I was suggesting that you use the spell slot cost in the Artificer writeup as a basis for judging how powerful each potion is. This could give you an idea of the difficulty and/or cost of potions for your class.

The artificer ability isn't just trading spells. As I pointed out, the DMG potions aren't just spells that you can give to other party members to cast. For example many require no concentration, even though the base spell does.

Ah....got it. Ok, good observation.

You probably don't want to make it a significant part of the class then, if it can only be performed during downtime. In many adventures, downtime can be quite rare if it exists at all, and so the character may not have any opportunity to use that class ability.

Yeah, I struggle with how to resolve that. The problem is that if it's a significant part of the class and you don't get downtime it's worthless, and if it's a ribbon (or just above a ribbon) and you DO get a lot of downtime then it's OP. Maybe the problem is that downtime just isn't meant to be used for anything significant.

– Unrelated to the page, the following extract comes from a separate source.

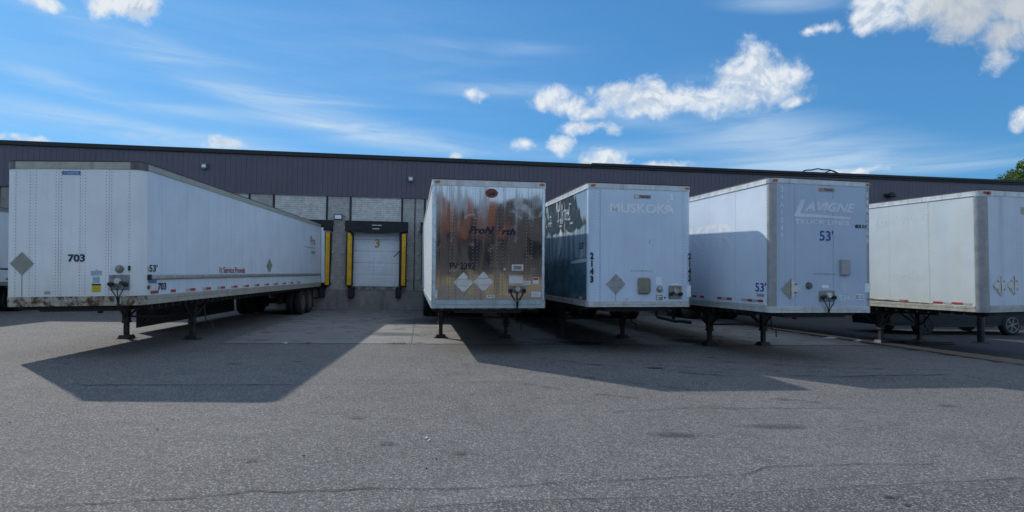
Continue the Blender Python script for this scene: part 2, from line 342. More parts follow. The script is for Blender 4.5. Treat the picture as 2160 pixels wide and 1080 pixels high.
def stainmat(name, col, amt):
    m, k, b, o = newmat(name); co = oc(k)
    k.put(b.inputs['Base Color'], (*col, 1)); b.inputs['Roughness'].default_value = .7
    tp = k.new('ShaderNodeBsdfTransparent'); mx = k.new('ShaderNodeMixShader')
    l = k.vmath('LENGTH', co)
    f = k.math('MULTIPLY', k.ramp(k.math('ADD', l, k.math('MULTIPLY', k.math('SUBTRACT', k.noise(co, 2.6, 5, .7), .5), 1.3)), .25, .95, amt, 0), 1)
    k.l.new(f, mx.inputs[0]); k.l.new(tp.outputs[0], mx.inputs[1]); k.l.new(b.outputs[0], mx.inputs[2]); k.l.new(mx.outputs[0], o.inputs[0])
    return m
M['grit_shade'] = pm('black_grit_and_shade', (.026, .025, .025), .9, 0, .3, 6, bump=.01, bscale=30)  # loose grit colour, kept very dark for the painted shade band too
M['stain'] = stainmat('oil_stain', (.025, .024, .024), .75)
M['faint'] = stainmat('faint_stain', (.04, .04, .04), .4)
m, k, b, o = newmat('skid_mark'); co = oc(k); k.put(b.inputs['Base Color'], (.03, .03, .03, 1)); b.inputs['Roughness'].default_value = .8
tp = k.new('ShaderNodeBsdfTransparent'); mx = k.new('ShaderNodeMixShader')
k.l.new(k.ramp(k.noise(co, 1.6, 6, .7), .42, .72, 0, .5), mx.inputs[0]); k.l.new(tp.outputs[0], mx.inputs[1]); k.l.new(b.outputs[0], mx.inputs[2]); k.l.new(mx.outputs[0], o.inputs[0])
M['skid'] = m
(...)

I'm going to keep noodling on this. I love the idea of scavenging dead monsters for ingredients, though....

Thanks for input.
 

On the whole, as an independent subclass, its a bit too adventure-dependent. If there is no downtime, you lose out. If you don't encounter any of the correct creature types, you also lose out. The downtime might be able to be shortened to long-rest-based, but without the right creatures on the adventure, you're not going to be scavenging anything.
 

On the whole, as an independent subclass, its a bit too adventure-dependent. If there is no downtime, you lose out. If you don't encounter any of the correct creature types, you also lose out. The downtime might be able to be shortened to long-rest-based, but without the right creatures on the adventure, you're not going to be scavenging anything.

Well you could also just spend the gold, if you don't scavenge anything. That doesn't fix all the problems, but mitigates them.
 

How married are you to the idea that you can craft/stockpile unlimited potions given enough time and resources? You could have a "potions mainable" number and have level equivalencies as Cap'n K suggested checking the Artificer for. That would give you a controlable mechanic to base power on. You could then have special recipies that require component X to create (or multiple components if it's really powerful).

The components can either create adventure opportunities (finding a basilisk eye), or be a resource drain if you decide it's for sale somewhere.